Decoding Distortions On The Plane

In the picture above, a cylindrical mirror, placed in the center of an oil painting, "decodes" the distortions in the seemingly random smears of paint, so that these smears are shown to be an easily understood and rational picture; the clearly defined subject matter easily identified.

The type of transformation created with the cylindrical mirror alters distance, and therefore is not isometric, as are reflections, rotations, and translations, all of which preserve distance.

Anamorphosis: Distorted projection or representation of an image on a plane, or curved surface, which, when viewed from a certain point in a certain manner, as by reflection from a curved mirror, appears regular and in proportion.

Anamorphoscope: An instrument for restoring an image, or picture, distorted by anamorphosis, to its normal proportions.
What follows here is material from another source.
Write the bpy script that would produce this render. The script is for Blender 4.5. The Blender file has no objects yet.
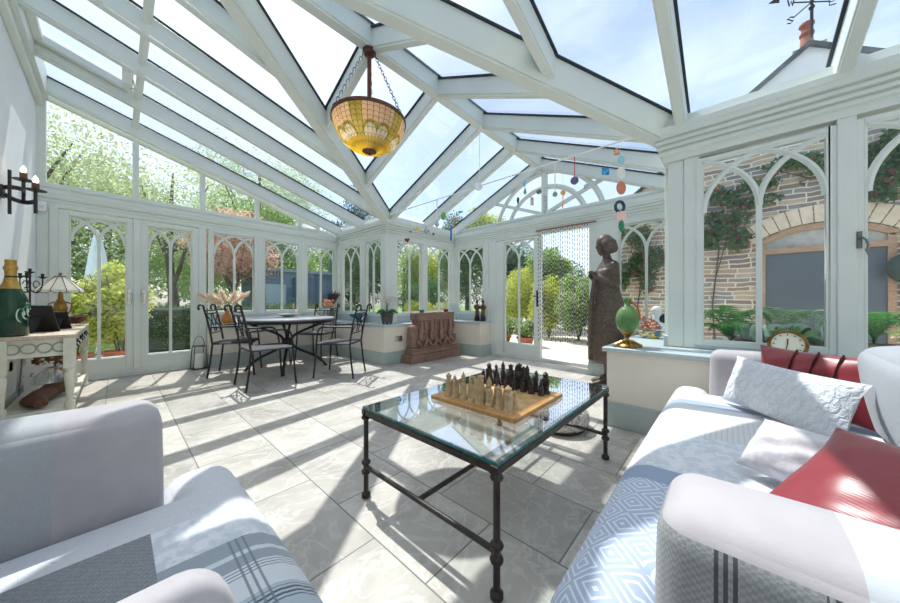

It usually consists of a cylindrical mirror.

An excellent illustration of anamorphosis is the comparison of the relative positions and distance between two points on a flat map of the earth, and those that would appear, for the same points, on a sphere, such as the more accurate portrayal of the earth provided by a globe.

Another example: Try to recall how your face appeared in a fun house mirror. Try to recall the mirror that made your nose look as though it jutted out six inches from your face, and your eyes became tiny dots, pulled in so close to the sides of your nose that they almost merged. Your ears were flattened to the sides of your head and barely visible. Basically, the "front to back" vector of your head had been enlarged, and the "side to side" vector had been diminished. You definitely appeared out of proportion, and distorted. If the reverse had happened to your head, your ears would have been two feet apart, and your nose flattened against the front of your face.

You could accomplish the same alterations by stretching a rubber Halloween mask, the type that fits over your head like a hood. By stretching it one way, and then the other you could almost reproduce what the fun house mirror had done to your face. If you took a picture of the Halloween mask, or your distorted image in the mirror, you would have a difficult time recognizing that the picture represented a human face. If you then viewed the picture’s reflection in a slightly concave/convex mirror, you would probably recognize the original face, or mask.

If you consider that "time" might be 3-dimensional, relative to market movements, then it is understandable why its depiction upon a standard chart, a plane, might not be a true portrayal of the proportional/spatial relationships between various points in time, i.e. the nose, the ears, the eyes.

If the cylindrical mirror shown "decoding" the oil painting in the illustration at the beginning of this section were replaced with a circle, then each point on the plane (oil painting) could be described by locating its image relative to the circle. This transformation is termed an "inversion".

This basic book on Ermanometry will not probe deeply into the restoration of three dimensional forms from their image on the plane. However, inversions themselves will be used extensively to demonstrate proportional relationships. The reader may note a conceptual relationship between this concept and the ability of the same market move to exist simultaneously in different shapes. These chameleon moves (relative to shape, not color), are primarily illustrated in the MacArthur Syndrome.